- SET TASK -
Everything from the line that holds "aft_c = tag(obj('ceiling_aft', v, f, M['aft']), 'dim" through the end of the data below should be output exactly, both ends included.

- DATA SECTION -
★ ★ ★ ★ ★
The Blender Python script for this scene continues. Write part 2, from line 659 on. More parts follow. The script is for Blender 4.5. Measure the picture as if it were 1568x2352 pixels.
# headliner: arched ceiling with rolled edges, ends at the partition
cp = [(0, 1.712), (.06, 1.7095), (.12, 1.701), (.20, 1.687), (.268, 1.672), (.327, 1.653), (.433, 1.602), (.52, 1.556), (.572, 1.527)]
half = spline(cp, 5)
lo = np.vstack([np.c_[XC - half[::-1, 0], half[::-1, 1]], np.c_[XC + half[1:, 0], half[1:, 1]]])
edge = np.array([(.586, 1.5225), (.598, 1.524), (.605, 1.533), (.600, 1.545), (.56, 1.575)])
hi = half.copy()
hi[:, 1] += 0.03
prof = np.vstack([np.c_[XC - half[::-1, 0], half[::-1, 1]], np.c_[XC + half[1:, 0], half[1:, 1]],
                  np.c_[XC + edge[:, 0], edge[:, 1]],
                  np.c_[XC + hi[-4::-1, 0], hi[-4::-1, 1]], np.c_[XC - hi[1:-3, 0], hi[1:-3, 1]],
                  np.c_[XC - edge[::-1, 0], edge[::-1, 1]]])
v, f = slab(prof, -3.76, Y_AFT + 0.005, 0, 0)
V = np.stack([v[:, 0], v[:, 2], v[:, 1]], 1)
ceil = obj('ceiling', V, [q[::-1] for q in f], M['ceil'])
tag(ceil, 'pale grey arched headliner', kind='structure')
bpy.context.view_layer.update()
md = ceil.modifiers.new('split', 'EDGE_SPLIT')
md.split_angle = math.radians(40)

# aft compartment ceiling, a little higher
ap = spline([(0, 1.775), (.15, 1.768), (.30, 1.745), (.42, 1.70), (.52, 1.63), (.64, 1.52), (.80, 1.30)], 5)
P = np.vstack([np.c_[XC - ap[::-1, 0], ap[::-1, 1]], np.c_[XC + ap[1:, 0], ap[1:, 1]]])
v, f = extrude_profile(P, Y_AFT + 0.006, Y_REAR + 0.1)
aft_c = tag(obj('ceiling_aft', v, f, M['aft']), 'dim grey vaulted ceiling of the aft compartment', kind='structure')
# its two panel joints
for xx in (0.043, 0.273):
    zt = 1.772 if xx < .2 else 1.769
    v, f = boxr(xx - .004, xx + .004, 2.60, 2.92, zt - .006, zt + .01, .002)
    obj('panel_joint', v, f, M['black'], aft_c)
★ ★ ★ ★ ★
- IN RESPONSE -
aft_c = tag(obj('ceiling_aft', v, f, M['aft']), 'dim grey vaulted ceiling of the aft compartment', kind='structure')
# its two panel joints
for xx in (0.043, 0.273):
    zt = 1.772 if xx < .2 else 1.769
    v, f = boxr(xx - .004, xx + .004, 2.60, 2.92, zt - .006, zt + .01, .002)
    obj('panel_joint', v, f, M['black'], aft_c)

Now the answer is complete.